Published on August 13, 2014 by markduplass

Hi, so there's this girl I like who I've been trying to go out on a date with but it hasn't been working out. I work at the gym with her and see her quite regularly. It started off slow between us but after about a month we have gotten really close. I have been trying to read the signals that she gives me to be able to see whether she likes me but it's hard considering that for the past three times we were supposed to go out, she had to cancel right when the date was supposed to happen. Now hard part is that at work we are always talking and we are usually close to each other and she touches me on the shoulder and sometimes lays her head on my shoulder and hugs me randomly and says "I love you" every now and then and when we text she's been saying I love you sometimes whenever we text and all. I'm just confused on whether she actually likes me because it seems like the signals/signs are there but we can never get a date to happen. I don't even know if she considers it a date. What do you think it is? Should I still try for it. I really like her it's just that she is confusing me with the signals and flaking on our dates

ANSWERS

Many women like the emotional intimacy of having that close BFF with slight romantic undertones. If she was as smitten as her overtures suggest my bet is that she would not flake on several of the last dates you had scheduled. It may be best to create a bit of distance and see how she responds. Furthermore is it she who is planning the "dates" or is you? If its you then perhaps you should see if she takes the initiative; especially when you consider that it was because of her canceling that the last 3 dates never happened. If she truly likes you she will make it happen.
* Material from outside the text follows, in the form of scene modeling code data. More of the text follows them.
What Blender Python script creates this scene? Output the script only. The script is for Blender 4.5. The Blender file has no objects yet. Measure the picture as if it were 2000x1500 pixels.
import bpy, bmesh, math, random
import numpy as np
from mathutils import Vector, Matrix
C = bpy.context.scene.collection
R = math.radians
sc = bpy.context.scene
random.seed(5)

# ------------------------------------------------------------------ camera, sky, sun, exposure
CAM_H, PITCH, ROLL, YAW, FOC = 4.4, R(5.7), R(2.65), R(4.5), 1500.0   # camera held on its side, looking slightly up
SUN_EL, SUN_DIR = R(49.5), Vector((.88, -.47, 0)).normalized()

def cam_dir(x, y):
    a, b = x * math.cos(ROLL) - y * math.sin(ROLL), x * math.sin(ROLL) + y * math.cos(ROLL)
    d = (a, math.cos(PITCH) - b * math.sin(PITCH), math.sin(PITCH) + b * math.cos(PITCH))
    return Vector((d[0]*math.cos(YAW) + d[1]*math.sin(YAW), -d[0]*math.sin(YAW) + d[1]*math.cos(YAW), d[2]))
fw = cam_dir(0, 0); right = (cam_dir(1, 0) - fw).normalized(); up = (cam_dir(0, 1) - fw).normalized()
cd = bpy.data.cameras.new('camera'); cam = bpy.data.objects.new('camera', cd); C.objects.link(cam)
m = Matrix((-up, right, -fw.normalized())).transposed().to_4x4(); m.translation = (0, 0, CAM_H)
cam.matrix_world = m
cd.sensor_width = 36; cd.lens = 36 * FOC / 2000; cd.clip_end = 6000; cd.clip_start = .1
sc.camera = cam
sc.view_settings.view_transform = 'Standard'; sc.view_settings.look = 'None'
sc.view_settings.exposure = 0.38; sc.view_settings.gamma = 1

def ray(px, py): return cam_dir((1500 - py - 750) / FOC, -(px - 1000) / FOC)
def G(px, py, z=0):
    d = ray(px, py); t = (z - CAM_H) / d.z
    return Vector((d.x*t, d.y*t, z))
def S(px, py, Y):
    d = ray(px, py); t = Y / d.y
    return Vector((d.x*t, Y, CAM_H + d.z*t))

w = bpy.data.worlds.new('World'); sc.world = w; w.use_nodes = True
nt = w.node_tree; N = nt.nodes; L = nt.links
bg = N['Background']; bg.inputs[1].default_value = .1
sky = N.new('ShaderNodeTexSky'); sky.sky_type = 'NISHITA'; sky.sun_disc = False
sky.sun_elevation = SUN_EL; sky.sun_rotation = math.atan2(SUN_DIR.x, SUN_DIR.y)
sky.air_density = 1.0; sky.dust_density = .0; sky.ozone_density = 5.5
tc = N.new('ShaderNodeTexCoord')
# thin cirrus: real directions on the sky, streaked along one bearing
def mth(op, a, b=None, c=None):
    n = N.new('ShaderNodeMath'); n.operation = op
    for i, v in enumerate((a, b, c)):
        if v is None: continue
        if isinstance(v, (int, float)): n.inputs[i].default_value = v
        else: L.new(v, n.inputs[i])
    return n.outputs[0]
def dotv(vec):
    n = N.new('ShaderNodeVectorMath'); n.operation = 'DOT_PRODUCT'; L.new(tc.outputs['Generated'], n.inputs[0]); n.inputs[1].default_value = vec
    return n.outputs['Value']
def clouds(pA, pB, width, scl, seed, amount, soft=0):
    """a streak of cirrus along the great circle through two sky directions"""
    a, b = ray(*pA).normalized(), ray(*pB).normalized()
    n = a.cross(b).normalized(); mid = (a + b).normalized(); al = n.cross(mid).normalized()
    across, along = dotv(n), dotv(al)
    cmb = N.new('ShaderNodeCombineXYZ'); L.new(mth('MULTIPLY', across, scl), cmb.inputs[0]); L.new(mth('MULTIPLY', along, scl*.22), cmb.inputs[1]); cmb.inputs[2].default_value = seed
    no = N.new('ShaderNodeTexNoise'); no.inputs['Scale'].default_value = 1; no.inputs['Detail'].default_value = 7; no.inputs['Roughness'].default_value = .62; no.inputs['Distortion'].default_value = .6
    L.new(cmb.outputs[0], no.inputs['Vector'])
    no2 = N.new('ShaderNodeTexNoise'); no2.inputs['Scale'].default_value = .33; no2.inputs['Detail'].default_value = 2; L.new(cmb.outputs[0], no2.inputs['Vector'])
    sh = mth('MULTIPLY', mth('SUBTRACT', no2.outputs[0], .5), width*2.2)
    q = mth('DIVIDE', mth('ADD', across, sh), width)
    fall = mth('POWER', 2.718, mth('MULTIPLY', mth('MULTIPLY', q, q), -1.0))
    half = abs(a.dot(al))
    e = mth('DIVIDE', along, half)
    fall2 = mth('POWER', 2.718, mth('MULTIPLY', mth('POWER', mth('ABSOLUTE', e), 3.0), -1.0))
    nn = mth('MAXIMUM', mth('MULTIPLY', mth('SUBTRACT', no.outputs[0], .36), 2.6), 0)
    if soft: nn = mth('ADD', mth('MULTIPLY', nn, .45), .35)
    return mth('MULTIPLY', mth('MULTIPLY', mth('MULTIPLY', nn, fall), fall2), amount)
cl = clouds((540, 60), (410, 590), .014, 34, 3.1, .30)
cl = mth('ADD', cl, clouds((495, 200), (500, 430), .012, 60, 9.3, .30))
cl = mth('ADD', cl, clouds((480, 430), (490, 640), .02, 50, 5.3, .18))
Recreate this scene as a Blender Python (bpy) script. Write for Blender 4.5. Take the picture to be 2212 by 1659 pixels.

If she doesnt then you will at least have your answer and be able to move forward. OR if you want to be really crazy you could simply ask her just what the hell is going on. Never underestimate the powerful and transformative experience of just being direct and communicating instead of trying to decipher vague clues!

Best Laura Brown http://www.yourtango.com/experts/LauraBrown

I think she's put you in the dreaded Friend Zone. If she was really into you and wanted to see where things would go, she wouldn't screw off on your dates all the time. She shouldn't be leading you on like that. Trust me, women plan plan plan when it comes to dates and if she was into it, she would have made sure she was available to make it. You sound like a pretty caring and reliable guy who would make a lot of girls happy. Mayyyybe you should show that to her a lil' bit?? Just my two cents

have you ever tried telling her that you really like her more than friends? if not, well then dude why not give it a try and see how it works.. maybe she's waiting maybe she's not but who knows, you've never taken the chance. Don't rely on the signals, words,gestures or body language they're unreliable sometimes. talking it out to her personally would be your best option.